Records with scene code:
____________________
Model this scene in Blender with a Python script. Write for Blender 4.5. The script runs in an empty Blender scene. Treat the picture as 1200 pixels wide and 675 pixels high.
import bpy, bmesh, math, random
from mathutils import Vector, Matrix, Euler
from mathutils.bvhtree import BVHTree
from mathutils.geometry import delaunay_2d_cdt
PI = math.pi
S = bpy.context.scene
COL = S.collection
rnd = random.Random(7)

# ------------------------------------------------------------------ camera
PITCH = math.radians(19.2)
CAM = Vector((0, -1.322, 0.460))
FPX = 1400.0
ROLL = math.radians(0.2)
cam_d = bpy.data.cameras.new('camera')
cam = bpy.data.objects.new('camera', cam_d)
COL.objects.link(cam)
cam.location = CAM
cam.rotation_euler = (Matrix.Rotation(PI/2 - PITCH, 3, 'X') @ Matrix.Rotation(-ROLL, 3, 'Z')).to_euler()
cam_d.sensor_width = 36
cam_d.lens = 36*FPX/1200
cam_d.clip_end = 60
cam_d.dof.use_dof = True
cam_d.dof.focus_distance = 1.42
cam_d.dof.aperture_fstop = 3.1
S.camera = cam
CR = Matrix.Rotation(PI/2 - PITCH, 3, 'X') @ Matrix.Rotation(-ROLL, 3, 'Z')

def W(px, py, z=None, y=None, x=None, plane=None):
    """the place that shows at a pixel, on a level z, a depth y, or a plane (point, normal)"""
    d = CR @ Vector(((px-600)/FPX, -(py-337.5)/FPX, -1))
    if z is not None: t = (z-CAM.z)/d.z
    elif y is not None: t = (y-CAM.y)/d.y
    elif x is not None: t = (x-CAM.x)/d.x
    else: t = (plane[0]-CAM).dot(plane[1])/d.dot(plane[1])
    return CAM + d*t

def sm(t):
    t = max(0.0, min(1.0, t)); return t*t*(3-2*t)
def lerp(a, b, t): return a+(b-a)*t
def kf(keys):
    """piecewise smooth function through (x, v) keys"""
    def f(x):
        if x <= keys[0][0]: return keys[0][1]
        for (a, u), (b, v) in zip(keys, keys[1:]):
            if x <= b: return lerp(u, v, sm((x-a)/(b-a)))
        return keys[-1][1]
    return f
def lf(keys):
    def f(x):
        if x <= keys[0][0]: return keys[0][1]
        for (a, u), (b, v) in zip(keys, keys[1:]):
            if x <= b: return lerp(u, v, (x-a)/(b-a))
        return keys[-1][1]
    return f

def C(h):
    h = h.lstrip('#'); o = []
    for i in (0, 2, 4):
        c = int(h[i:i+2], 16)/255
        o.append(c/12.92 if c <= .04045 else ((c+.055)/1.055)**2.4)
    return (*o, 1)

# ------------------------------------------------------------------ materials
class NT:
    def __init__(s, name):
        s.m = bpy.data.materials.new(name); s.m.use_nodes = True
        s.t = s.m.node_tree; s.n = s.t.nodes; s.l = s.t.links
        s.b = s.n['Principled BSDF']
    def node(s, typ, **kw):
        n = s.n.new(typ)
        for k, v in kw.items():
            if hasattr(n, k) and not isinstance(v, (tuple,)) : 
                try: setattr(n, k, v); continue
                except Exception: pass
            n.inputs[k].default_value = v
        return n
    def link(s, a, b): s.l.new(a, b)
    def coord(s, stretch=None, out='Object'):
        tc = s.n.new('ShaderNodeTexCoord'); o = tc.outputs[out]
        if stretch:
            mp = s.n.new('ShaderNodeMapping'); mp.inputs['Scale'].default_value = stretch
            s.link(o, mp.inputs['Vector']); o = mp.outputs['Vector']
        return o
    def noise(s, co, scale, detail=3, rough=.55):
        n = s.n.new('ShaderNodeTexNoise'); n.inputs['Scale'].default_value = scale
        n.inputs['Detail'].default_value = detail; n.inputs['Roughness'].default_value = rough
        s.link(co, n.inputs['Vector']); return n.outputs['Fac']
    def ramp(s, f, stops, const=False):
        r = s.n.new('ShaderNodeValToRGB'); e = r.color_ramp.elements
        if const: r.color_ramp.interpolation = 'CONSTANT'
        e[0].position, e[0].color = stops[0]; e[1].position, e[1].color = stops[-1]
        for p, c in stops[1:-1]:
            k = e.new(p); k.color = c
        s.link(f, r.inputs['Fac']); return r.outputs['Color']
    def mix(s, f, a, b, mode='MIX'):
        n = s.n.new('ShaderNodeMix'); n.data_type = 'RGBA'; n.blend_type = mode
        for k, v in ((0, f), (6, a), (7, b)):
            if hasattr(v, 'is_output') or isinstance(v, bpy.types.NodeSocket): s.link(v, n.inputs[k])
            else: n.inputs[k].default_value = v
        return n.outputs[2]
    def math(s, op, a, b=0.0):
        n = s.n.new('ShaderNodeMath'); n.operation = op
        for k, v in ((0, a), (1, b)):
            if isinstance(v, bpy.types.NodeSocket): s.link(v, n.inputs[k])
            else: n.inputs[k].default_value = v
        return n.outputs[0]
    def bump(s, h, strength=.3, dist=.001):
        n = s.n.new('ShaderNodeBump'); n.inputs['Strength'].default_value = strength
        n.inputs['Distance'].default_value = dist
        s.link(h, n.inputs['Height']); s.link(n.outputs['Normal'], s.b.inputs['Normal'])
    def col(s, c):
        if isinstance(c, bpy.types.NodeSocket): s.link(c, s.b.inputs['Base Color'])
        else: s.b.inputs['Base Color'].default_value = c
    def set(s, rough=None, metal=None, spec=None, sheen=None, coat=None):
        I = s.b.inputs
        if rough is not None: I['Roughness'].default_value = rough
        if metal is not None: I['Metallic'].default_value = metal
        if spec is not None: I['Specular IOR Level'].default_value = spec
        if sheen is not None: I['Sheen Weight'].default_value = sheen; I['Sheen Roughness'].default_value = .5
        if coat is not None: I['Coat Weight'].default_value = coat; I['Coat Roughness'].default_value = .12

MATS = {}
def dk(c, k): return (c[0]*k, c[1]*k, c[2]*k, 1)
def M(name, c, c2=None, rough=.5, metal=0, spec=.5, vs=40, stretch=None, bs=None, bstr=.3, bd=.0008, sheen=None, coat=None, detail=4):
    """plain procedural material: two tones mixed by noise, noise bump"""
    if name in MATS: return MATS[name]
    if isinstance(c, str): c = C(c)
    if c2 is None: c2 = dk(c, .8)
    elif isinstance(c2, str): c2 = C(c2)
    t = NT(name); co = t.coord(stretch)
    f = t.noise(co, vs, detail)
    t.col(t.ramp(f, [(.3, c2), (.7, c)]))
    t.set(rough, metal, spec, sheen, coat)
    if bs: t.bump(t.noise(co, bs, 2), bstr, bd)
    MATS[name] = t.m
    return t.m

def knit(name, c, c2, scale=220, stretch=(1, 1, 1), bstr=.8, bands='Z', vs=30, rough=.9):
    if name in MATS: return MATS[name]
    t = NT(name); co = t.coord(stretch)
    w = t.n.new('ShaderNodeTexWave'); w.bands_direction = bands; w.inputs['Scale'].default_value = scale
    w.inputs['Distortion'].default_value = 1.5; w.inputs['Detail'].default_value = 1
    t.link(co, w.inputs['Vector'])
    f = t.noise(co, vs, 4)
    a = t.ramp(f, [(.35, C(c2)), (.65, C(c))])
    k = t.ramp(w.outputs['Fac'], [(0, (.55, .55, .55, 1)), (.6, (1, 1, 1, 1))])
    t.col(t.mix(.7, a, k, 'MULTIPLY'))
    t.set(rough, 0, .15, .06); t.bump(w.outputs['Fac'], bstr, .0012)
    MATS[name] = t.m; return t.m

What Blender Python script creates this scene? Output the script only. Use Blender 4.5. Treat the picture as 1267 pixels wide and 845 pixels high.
____________________
**REQUIRED WORK**
Copy, please, exactly the lines that start at the first line of the data and end at the line containing "rnd = random.Random(7)", both kept and no others.

**RESULT FOR THIS EXERCISE**
Model this scene in Blender with a Python script. Write for Blender 4.5. The script runs in an empty Blender scene. Treat the picture as 1200 pixels wide and 675 pixels high.
import bpy, bmesh, math, random
from mathutils import Vector, Matrix, Euler
from mathutils.bvhtree import BVHTree
from mathutils.geometry import delaunay_2d_cdt
PI = math.pi
S = bpy.context.scene
COL = S.collection
rnd = random.Random(7)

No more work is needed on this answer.